Task goal: The line containing "from mathutils.geometry import" marks the end: extract everything from the first line of the data through that line, exactly, with no pictures.

Dataset excerpt:
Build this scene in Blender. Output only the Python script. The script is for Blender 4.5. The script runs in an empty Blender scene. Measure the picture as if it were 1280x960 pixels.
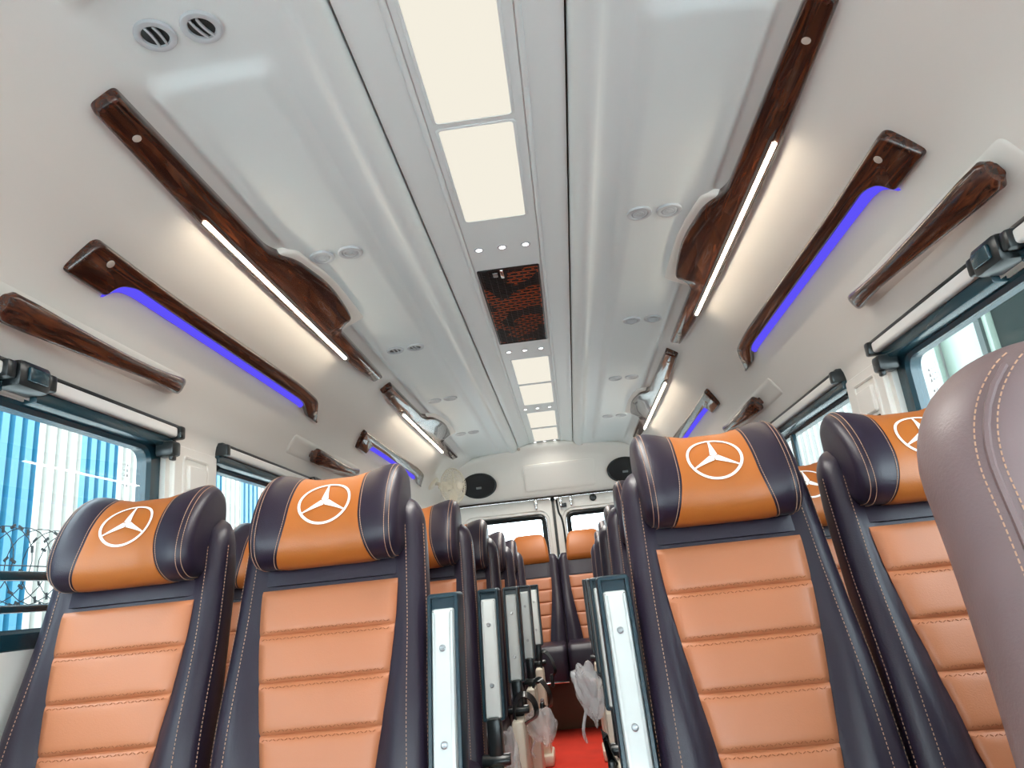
import bpy, bmesh, math, random
from mathutils import Vector, Matrix
from mathutils.geometry import tessellate_polygon

PI = math.pi
C = bpy.context.scene.collection
random.seed(7)

# ------------------------------------------------------------------ materials
def new_mat(name):
    m = bpy.data.materials.new(name); m.use_nodes = True
    return m, m.node_tree, m.node_tree.nodes['Principled BSDF']

def plain(name, col, rough=0.5, metal=0.0, coat=0.0, spec=0.5, bump=0.0, bscale=300.0, vary=0.0, sheen=0.0):
    m, nt, p = new_mat(name)
    p.inputs['Base Color'].default_value = (*col, 1)
    p.inputs['Roughness'].default_value = rough
    p.inputs['Metallic'].default_value = metal
    p.inputs['Coat Weight'].default_value = coat
    p.inputs['Coat Roughness'].default_value = 0.04
    p.inputs['Specular IOR Level'].default_value = spec
    if bump or vary:
        tc = nt.nodes.new('ShaderNodeTexCoord')
        n = nt.nodes.new('ShaderNodeTexNoise'); n.inputs['Scale'].default_value = bscale; n.inputs['Detail'].default_value = 4
        nt.links.new(tc.outputs['Object'], n.inputs['Vector'])
        if bump:
            b = nt.nodes.new('ShaderNodeBump'); b.inputs['Strength'].default_value = bump; b.inputs['Distance'].default_value = 0.002
            nt.links.new(n.outputs['Fac'], b.inputs['Height']); nt.links.new(b.outputs['Normal'], p.inputs['Normal'])
        if vary:
            n2 = nt.nodes.new('ShaderNodeTexNoise'); n2.inputs['Scale'].default_value = 5; n2.inputs['Detail'].default_value = 3
            nt.links.new(tc.outputs['Object'], n2.inputs['Vector'])
            r = nt.nodes.new('ShaderNodeValToRGB')
            r.color_ramp.elements[0].position = .35; r.color_ramp.elements[1].position = .65
            r.color_ramp.elements[0].color = (*[c*(1-vary) for c in col], 1); r.color_ramp.elements[1].color = (*[min(1, c*(1+vary)) for c in col], 1)
            nt.links.new(n2.outputs['Fac'], r.inputs['Fac']); nt.links.new(r.outputs['Color'], p.inputs['Base Color'])
    return m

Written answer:
Build this scene in Blender. Output only the Python script. The script is for Blender 4.5. The script runs in an empty Blender scene. Measure the picture as if it were 1280x960 pixels.
import bpy, bmesh, math, random
from mathutils import Vector, Matrix
from mathutils.geometry import tessellate_polygon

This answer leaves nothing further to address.